Financing Mechanisms to Reduce the Conflicts.
To increase the likelihood of a successful liquidity event, investors should contemplate the following considerations during the financing. To reduce the potential for inherent conflicts that may arise at the time of sale, venture capitalists insisting on liquidation preferences which may leave the company’s common stock worthless should consider the use and implications of management carve outs, drag along rights and automatic conversion features. Management carve outs are provisions put into place whereby a certain amount or percentage of future sale proceeds will be set aside for management and other designated employees, and are structured so that any liquidation preferences of the preferred stock are subject to these initial carve out payments. Management carve outs can be an important tool to provide incentive for such individuals to stay with the company and support the transaction. Given the threat that liquidation preferences of the venture capitalists would eliminate or drastically reduce any return to those individuals holding common stock or options exercisable for common stock, such carve outs are designed to provide the economic justification for the recipients to both stay with the company and to maximize the company’s value.
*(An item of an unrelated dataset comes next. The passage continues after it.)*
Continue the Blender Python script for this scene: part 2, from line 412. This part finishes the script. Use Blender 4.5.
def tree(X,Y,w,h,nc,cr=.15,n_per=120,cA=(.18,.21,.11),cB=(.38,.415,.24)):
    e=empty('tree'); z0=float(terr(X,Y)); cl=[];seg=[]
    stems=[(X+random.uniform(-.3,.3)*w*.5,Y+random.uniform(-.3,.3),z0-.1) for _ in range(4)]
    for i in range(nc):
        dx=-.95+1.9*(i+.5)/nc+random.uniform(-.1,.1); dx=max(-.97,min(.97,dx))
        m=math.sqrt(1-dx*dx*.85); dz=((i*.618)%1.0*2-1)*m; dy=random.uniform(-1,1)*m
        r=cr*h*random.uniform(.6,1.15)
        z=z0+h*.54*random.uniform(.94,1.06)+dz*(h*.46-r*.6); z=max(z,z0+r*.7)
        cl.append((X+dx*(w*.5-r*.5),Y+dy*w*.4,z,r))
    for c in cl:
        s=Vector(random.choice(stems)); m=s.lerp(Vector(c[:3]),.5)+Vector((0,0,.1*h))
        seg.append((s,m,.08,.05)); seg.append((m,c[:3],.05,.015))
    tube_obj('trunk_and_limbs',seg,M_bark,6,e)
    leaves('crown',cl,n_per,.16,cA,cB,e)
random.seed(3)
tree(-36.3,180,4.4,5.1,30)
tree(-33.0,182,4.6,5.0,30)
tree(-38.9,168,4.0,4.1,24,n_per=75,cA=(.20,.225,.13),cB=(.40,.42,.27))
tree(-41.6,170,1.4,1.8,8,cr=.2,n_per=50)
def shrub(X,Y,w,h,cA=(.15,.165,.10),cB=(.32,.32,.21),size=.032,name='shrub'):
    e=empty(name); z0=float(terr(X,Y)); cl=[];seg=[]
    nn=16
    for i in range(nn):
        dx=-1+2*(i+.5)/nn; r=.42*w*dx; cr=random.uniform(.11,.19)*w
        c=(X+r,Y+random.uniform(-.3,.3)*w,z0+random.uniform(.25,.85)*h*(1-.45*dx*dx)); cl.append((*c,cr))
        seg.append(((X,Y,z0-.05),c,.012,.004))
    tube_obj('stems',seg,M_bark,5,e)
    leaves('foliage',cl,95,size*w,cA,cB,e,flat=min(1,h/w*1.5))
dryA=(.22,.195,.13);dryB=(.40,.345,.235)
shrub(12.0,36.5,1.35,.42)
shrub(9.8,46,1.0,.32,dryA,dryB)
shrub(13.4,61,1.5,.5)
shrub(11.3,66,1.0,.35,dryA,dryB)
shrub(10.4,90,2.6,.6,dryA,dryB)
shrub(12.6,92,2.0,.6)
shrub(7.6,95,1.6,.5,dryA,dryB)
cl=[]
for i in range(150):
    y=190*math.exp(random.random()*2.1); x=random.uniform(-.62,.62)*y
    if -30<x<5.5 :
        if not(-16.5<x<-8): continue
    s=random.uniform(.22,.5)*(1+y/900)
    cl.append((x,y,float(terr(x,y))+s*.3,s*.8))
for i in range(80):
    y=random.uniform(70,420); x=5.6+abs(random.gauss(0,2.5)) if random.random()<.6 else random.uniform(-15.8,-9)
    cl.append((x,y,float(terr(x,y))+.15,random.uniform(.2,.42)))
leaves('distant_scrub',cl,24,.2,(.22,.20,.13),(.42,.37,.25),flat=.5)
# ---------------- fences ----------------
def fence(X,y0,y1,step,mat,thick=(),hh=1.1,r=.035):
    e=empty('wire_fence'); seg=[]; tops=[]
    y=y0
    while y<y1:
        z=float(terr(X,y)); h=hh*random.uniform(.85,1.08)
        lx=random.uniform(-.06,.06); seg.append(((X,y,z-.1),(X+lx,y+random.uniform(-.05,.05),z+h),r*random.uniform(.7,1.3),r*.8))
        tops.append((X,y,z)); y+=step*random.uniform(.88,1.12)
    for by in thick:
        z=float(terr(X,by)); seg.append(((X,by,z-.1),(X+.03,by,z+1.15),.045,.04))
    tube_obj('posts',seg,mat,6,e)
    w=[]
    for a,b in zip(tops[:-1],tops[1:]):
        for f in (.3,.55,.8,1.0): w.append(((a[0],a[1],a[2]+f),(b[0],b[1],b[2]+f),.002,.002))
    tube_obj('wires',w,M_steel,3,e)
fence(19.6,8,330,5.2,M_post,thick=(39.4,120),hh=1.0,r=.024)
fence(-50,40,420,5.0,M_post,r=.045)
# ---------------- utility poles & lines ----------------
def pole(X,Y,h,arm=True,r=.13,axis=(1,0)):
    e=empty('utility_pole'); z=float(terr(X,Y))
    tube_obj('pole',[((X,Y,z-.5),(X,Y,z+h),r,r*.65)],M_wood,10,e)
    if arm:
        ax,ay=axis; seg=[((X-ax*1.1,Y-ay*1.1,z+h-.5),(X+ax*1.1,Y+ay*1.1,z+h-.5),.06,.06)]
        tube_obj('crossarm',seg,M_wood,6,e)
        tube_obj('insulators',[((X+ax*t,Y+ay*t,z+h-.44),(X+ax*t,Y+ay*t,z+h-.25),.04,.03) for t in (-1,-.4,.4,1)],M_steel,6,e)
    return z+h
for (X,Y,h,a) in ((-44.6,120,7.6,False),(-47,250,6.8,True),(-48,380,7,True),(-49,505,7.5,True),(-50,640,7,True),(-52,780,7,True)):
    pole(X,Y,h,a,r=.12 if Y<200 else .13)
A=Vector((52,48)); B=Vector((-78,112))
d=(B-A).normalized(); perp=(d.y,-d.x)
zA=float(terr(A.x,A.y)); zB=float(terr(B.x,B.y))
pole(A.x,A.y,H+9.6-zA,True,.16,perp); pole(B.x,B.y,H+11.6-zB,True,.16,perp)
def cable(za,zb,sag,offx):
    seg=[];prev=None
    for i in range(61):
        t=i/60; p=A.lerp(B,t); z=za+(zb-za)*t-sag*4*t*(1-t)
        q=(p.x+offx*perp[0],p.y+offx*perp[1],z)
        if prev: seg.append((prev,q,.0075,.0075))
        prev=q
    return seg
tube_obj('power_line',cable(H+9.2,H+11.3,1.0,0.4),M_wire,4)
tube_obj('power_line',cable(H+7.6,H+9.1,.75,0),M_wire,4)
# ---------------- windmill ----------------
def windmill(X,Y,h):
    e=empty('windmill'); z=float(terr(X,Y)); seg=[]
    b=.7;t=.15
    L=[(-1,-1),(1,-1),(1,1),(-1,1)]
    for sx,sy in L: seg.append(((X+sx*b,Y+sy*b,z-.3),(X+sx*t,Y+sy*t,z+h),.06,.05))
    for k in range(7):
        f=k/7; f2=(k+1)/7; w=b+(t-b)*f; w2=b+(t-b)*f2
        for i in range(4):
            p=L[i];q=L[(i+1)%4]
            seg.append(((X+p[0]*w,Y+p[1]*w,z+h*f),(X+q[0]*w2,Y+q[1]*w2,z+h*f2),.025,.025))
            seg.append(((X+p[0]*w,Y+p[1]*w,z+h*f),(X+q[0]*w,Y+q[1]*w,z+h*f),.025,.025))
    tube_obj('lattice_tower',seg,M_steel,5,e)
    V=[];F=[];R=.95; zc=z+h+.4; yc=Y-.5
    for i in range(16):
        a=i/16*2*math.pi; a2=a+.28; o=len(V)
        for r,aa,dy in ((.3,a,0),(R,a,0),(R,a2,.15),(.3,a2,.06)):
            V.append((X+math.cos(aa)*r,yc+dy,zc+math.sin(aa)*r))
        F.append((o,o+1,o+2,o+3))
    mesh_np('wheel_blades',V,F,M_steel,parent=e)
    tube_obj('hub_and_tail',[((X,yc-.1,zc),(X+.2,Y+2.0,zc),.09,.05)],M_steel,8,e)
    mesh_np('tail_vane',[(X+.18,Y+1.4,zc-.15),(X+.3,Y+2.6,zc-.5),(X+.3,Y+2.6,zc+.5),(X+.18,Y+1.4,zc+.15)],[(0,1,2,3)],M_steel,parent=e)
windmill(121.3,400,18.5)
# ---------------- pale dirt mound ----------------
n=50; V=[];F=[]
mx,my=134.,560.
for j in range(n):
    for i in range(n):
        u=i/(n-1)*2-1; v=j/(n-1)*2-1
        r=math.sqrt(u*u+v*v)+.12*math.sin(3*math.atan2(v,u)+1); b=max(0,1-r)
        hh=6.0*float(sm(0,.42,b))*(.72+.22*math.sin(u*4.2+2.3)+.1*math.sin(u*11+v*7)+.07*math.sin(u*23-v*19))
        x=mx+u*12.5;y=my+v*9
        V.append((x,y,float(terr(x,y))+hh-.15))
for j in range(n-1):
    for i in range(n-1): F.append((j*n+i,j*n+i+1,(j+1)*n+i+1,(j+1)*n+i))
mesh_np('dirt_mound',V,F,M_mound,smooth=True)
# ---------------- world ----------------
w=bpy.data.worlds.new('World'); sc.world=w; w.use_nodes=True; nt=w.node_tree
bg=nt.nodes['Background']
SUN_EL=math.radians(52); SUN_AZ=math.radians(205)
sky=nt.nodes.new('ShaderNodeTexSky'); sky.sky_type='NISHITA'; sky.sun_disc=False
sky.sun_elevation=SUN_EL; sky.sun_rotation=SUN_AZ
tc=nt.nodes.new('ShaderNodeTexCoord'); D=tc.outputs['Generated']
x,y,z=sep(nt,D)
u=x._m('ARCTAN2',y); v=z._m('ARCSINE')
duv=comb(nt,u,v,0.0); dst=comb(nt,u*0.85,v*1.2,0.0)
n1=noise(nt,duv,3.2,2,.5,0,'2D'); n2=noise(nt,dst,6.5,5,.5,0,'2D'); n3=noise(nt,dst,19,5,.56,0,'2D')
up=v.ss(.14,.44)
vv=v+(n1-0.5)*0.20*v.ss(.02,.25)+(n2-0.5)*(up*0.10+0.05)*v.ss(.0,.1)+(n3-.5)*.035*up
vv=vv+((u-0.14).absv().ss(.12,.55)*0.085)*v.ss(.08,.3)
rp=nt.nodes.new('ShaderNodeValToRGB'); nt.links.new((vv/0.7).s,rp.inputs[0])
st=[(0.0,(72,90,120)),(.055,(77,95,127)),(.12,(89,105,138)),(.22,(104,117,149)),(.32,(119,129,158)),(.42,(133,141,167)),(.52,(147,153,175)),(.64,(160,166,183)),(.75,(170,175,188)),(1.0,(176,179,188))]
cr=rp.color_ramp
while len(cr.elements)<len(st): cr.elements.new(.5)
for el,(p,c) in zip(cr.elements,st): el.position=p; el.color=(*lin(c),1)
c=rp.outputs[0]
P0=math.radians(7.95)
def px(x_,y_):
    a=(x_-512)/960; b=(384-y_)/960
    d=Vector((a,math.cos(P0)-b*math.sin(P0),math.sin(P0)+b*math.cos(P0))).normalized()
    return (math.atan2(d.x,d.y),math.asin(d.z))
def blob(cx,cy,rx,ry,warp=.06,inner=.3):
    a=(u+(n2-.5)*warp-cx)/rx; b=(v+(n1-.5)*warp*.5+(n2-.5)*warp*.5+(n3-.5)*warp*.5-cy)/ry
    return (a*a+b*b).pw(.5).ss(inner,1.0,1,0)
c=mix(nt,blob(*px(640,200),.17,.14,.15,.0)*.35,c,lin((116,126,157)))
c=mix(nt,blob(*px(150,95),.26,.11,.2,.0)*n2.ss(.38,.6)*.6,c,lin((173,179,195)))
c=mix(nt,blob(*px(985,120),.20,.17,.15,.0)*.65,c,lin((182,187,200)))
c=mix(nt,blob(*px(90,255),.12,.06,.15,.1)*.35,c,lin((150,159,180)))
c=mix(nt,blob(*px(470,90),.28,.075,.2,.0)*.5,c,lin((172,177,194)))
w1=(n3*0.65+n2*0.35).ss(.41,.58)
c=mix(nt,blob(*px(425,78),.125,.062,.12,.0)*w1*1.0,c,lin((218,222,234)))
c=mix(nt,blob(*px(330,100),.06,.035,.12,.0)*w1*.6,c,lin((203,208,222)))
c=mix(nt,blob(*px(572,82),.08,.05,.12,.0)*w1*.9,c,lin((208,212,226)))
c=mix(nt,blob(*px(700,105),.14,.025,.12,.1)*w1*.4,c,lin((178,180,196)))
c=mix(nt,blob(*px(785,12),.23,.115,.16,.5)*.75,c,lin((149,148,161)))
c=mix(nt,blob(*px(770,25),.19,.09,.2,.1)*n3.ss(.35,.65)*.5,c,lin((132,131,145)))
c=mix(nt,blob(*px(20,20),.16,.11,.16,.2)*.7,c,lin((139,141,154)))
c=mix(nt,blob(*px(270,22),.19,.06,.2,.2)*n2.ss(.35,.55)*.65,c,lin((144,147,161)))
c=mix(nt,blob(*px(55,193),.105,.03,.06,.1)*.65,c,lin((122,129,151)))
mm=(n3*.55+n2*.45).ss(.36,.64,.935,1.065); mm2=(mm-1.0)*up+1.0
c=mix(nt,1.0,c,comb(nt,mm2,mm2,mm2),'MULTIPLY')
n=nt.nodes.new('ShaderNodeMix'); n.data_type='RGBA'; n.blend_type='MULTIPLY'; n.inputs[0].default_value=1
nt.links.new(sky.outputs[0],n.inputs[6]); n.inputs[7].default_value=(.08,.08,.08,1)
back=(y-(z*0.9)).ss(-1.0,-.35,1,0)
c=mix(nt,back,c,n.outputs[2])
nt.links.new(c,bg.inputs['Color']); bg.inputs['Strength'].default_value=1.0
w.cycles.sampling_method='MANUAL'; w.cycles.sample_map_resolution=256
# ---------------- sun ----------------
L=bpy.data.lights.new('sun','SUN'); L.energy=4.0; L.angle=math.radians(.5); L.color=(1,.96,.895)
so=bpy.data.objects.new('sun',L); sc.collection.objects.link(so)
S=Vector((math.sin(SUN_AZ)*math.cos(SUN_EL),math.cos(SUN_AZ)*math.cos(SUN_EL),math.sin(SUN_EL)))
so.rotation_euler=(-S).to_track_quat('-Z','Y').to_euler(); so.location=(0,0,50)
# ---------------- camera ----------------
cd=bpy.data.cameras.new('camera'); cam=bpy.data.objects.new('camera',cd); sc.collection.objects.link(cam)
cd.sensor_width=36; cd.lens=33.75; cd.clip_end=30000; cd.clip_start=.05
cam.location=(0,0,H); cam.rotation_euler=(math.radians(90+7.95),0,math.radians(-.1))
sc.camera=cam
When considering such carve outs attention must be paid to tax matters, as by their nature carve outs will generally be treated as compensation income and not capital gain, which would be the treatment amounts received in the acquisition in respect of equity holdings or options.

In addition to predetermining the division of the purchase price, other provisions can be employed to control the mechanics and negotiating dynamics which occur at acquisition time. Drag along rights are rights to force all shareholders to go along with a merger or other acquisition transaction approved by the board of directors or a majority of the investors. Such provisions remove the concern over obtaining the requisite vote to approve the transaction. Automatic conversion provisions permit the holders of a specified percentage (for instance, a majority or two thirds) of the outstanding shares of preferred stock, or alternatively, a specified percentage of the outstanding shares of one or more series of preferred stock, to cause the conversion of all of the outstanding preferred stock or all of the outstanding shares of one or more series of preferred stock, as the case may be, to common stock. Thus, a requisite number of preferred holders can force the others to convert, thereby sacrificing any liquidation preference they may be otherwise entitled to and substantially varying the manner in which the acquisition proceeds are allocated among the various classes of equity holders. These tools can smooth the process and help block strategies whereby a relatively new investor can either unduly hold up a deal or extract unreasonable concessions. The existence of such enabling provisions are important to buyers who generally do not want to get involved in three or more way discussions and always want deals to close as quickly as possible.

Conclusion.
In venture financing negotiations in today’s economic environment, companies and venture capitalists should contemplate the financing terms and considerations set forth above in the context of an eventual acquisition. Each of these provisions takes on increased importance in today’s economy, as the interplay between the provisions will moderate the existing tensions between the interests of the preferred shareholders, the common shareholders and oftentimes the acquiror itself. While a venture capitalist will be asking for liquidation preferences and participation rights that will often lead to little or nothing available for the holders of common stock in the event of an acquisition, along with drag along rights to ensure such an acquisition can occur, such inequalities and resulting issues can be tempered by provisions such as management carve out rights which assist to provide the proper incentives to each of the parties at issue. Finally, investors need to realize that the controlling provisions they negotiate today may, at best, simply improve their leverage at the time of an acquisition when management or other key common stockholder consensus is needed.